AIM: State only how many lines contain the string "limestone".

---

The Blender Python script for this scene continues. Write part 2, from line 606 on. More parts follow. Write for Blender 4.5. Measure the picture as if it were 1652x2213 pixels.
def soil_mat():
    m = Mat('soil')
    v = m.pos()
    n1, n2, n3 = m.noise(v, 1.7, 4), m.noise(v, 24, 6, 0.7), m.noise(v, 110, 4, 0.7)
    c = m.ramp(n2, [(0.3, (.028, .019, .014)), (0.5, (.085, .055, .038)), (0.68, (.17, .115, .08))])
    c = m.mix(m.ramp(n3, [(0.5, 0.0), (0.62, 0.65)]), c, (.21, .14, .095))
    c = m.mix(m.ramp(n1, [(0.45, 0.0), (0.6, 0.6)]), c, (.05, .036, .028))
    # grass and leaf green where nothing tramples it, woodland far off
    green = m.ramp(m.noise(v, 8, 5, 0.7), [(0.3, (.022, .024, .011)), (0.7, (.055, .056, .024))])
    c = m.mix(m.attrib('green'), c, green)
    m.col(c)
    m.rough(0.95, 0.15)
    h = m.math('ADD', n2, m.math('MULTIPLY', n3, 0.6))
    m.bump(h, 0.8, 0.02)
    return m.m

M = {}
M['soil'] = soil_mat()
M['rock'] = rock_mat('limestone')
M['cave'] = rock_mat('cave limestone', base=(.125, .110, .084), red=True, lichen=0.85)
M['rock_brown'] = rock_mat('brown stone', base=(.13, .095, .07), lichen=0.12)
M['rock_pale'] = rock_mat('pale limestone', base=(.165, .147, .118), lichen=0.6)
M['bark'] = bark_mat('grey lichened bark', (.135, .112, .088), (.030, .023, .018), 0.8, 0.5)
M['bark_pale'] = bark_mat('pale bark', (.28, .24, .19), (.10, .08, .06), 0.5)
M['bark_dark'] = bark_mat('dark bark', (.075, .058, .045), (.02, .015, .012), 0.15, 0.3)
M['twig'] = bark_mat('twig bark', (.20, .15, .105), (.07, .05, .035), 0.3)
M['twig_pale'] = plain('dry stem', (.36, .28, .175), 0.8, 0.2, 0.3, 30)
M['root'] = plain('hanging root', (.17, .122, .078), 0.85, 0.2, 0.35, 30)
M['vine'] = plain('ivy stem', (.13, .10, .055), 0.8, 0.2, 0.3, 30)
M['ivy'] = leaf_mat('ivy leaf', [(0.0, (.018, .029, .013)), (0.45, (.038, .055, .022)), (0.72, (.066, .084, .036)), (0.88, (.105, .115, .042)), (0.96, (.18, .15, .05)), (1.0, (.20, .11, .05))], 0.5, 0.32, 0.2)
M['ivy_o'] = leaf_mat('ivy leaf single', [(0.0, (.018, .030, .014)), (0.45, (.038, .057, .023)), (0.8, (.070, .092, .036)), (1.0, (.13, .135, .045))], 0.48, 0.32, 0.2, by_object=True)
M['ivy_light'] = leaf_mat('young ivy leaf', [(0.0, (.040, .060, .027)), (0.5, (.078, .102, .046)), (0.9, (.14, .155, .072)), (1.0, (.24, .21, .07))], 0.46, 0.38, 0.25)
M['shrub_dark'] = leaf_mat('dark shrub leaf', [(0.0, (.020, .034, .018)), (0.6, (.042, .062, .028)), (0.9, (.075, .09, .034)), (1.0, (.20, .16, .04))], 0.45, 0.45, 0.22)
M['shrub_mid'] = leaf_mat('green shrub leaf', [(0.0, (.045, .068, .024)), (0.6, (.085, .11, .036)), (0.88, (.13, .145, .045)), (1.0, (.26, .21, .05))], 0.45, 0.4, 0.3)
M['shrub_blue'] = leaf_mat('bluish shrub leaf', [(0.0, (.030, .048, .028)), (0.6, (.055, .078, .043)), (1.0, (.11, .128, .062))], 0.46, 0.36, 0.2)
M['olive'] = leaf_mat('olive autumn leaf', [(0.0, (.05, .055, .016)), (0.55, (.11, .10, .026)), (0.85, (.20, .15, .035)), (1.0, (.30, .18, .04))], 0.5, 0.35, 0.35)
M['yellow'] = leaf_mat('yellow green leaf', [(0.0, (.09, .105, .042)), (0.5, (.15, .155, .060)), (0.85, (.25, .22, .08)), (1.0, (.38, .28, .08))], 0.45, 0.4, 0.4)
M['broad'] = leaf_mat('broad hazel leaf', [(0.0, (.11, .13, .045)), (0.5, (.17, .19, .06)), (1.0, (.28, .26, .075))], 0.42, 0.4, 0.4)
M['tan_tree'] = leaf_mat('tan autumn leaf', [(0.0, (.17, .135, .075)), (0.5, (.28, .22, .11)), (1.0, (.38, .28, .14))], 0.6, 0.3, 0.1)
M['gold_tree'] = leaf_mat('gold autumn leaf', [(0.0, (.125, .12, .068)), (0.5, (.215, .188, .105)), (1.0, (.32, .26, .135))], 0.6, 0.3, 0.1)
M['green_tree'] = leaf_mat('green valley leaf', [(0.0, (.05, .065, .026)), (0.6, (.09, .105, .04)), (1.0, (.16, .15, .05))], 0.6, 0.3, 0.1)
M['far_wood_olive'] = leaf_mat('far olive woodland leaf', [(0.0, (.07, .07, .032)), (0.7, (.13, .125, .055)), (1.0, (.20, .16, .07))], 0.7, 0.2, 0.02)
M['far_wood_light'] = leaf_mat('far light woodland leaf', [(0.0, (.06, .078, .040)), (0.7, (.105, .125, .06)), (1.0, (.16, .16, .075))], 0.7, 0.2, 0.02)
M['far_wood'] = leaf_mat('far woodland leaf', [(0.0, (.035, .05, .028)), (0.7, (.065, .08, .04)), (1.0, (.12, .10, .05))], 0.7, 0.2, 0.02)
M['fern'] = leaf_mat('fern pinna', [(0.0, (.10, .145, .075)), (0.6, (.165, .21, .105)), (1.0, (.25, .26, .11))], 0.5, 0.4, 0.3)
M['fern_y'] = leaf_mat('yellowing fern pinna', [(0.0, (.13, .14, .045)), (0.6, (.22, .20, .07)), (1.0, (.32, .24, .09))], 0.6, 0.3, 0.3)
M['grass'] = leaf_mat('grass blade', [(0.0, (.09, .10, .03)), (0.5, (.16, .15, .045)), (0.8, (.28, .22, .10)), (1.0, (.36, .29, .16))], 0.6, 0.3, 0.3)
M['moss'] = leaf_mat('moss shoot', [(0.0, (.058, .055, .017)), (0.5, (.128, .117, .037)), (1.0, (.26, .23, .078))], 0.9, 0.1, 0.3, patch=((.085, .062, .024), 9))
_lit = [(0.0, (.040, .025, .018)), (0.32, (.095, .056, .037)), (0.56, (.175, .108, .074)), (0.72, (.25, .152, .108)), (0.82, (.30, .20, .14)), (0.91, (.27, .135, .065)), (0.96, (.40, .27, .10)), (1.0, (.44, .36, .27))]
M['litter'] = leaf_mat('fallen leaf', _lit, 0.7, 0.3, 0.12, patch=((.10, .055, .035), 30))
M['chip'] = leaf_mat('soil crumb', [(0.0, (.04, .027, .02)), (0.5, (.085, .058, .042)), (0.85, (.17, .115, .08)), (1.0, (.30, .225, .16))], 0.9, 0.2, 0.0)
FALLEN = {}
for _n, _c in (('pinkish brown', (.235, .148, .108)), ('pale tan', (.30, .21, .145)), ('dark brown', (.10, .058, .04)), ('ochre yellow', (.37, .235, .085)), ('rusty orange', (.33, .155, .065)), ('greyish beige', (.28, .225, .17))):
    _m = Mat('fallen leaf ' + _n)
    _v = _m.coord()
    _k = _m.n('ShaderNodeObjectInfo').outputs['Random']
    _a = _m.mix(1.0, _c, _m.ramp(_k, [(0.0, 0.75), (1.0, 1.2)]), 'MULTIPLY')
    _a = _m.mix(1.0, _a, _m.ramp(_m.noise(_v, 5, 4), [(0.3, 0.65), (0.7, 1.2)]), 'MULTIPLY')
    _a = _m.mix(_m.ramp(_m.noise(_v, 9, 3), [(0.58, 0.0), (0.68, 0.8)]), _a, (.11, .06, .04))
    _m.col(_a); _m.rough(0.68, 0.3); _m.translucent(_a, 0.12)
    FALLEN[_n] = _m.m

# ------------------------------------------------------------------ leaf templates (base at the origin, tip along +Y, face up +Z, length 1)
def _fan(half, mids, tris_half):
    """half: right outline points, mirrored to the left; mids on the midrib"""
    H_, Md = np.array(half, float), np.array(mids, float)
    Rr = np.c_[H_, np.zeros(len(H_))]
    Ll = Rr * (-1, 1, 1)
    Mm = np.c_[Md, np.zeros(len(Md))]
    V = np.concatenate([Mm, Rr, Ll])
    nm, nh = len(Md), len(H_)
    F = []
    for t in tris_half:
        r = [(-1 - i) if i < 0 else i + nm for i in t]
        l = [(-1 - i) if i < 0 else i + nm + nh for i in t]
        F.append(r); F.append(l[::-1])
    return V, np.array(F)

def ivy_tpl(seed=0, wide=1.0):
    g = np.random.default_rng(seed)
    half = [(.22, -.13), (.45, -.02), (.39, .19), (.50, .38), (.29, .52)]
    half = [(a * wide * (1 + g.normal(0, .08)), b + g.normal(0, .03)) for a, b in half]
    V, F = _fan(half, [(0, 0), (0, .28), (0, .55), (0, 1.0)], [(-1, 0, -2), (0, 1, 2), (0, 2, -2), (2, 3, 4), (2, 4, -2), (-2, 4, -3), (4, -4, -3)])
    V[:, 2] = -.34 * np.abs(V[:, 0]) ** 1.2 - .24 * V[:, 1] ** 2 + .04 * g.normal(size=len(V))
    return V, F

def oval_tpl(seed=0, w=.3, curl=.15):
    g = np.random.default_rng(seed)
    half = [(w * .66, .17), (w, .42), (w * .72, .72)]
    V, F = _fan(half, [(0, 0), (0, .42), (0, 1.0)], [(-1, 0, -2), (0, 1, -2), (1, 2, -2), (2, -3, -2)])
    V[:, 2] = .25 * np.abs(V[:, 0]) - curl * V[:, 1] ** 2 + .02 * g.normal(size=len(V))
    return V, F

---

ANSWER: 3